Après un démarrage plutôt modeste dans l’acte I, Nicole Car s’est emparée de son personnage avec ardeur, avec son « Ecco l’orrido campo ove s’accoppia », et elle et ne le lâchera plus. Apportant des nuances mordorées à cet air, démontrant un ambitus adapté au rôle, usant surtout de ses aigus d’une beauté confondante, elle fait alors une très belle entrée en matière.
Par ailleurs, ce qui est non négligeable dans ce rôle et dans cette mise en scène, les remarquables capacités d’actrice de la soprano ont servi les multiples dimensions de cette femme, finalement égarée, qui cède à Riccardo, puis doit affronter les sévices sadiques de son époux.
Dans le magnifique duo avec Berrugi, elle met sa voix au service de la passion ; son médium et ses aigus donnent à ses « t’amo » une vérité touchante.

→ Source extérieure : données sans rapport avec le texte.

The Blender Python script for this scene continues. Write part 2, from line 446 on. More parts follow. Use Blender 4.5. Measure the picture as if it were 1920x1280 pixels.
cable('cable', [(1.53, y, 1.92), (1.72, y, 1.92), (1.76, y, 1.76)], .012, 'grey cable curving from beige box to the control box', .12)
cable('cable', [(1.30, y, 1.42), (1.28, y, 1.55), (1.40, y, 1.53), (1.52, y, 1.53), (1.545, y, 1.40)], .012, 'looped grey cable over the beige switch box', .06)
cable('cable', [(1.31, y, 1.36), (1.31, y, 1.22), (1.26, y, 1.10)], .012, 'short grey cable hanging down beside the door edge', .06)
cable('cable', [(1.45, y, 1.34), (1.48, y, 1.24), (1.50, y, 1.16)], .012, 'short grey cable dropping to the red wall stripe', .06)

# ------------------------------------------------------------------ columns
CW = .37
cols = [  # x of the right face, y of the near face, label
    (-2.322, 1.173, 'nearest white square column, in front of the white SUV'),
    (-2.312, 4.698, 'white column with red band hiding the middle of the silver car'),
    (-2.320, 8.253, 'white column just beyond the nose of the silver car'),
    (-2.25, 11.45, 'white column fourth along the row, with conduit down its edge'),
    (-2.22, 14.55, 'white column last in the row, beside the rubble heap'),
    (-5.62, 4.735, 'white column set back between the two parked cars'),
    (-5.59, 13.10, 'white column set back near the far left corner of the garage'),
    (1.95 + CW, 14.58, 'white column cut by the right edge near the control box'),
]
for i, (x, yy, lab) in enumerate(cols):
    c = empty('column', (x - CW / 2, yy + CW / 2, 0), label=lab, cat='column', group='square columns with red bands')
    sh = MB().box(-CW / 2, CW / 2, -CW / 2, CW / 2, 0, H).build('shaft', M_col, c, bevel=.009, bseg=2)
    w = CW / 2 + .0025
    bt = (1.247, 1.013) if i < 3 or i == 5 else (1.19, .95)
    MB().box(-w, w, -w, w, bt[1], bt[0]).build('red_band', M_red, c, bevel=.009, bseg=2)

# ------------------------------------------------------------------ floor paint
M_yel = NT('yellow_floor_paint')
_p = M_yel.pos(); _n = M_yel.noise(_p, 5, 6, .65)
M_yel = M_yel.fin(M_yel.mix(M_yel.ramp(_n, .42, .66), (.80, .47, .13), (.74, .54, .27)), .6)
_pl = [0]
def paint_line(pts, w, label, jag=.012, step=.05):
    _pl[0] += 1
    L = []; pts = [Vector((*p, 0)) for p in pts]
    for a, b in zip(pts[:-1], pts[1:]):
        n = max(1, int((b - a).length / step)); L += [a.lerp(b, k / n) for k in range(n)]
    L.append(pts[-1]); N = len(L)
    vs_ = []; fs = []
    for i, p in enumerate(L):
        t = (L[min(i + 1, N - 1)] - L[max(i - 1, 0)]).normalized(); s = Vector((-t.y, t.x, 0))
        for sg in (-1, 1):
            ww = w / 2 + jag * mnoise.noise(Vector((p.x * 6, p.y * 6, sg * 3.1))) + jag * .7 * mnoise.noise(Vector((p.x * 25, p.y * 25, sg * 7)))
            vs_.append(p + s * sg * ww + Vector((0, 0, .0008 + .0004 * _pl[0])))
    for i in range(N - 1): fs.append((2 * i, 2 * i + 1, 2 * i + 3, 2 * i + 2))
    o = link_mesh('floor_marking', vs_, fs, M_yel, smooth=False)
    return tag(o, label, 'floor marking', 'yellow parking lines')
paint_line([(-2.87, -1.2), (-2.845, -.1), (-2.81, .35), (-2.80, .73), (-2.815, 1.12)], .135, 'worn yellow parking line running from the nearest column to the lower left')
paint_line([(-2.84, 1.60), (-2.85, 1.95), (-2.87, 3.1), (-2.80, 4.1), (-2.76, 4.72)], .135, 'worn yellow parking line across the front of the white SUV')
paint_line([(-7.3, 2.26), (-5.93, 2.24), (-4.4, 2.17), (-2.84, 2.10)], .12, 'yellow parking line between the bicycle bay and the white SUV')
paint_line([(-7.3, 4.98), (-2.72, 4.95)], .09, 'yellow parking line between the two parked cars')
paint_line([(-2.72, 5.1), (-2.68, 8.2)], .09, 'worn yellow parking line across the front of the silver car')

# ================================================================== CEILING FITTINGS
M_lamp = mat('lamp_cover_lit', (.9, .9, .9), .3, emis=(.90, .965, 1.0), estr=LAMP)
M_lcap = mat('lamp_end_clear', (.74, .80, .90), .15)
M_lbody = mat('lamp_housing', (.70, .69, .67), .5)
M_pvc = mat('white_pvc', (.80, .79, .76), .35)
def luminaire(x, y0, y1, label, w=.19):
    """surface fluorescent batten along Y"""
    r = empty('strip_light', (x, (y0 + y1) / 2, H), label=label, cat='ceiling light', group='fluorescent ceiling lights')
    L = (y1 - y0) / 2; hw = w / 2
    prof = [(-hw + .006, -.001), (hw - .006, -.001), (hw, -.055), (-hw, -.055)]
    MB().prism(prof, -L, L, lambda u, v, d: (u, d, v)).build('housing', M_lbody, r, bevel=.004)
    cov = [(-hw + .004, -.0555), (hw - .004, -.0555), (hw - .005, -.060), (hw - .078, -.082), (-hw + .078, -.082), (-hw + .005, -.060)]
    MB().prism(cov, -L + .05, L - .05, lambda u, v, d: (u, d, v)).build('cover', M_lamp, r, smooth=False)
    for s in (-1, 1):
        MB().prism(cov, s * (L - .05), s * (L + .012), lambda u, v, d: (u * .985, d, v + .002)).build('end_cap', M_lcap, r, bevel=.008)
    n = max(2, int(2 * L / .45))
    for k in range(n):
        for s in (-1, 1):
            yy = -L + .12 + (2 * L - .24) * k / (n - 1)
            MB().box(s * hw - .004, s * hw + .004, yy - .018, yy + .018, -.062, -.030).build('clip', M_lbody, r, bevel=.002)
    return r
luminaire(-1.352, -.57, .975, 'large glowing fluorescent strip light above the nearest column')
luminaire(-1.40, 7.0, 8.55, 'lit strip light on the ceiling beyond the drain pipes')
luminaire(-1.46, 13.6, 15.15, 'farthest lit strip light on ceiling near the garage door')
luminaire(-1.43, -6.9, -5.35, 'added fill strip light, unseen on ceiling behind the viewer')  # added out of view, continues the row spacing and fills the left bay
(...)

Elle entame, avec le même talent, le chemin de croix qui suit la révélation aux yeux de tous de son prétendu statut de femme adultère. Son « Morrò, ma prima in grazia » parfaitement timbré entre médium et graves, sait alors profondément mettre en évidence, sans effets de manche, toute la souffrance de la femme et a été l’un des plus beaux moments de cette soirée bénie.

 

Au sortir de cette représentation, le plaisir était donc à son comble. Le fait que le Bayerische Staatsoper ait su mettre tous les atouts vocaux et orchestraux dans la reprise de cette belle mise en scène aura apporté, une fois de plus, la confirmation que, par son souci de la qualité dans ses moindres détails, il est l’une des plus grandes maisons d’opéra européennes ! Un constat qui donne envie d’y revenir, par exemple pour le festival d’été qui s’annonce en juillet et dont le programme est brillant.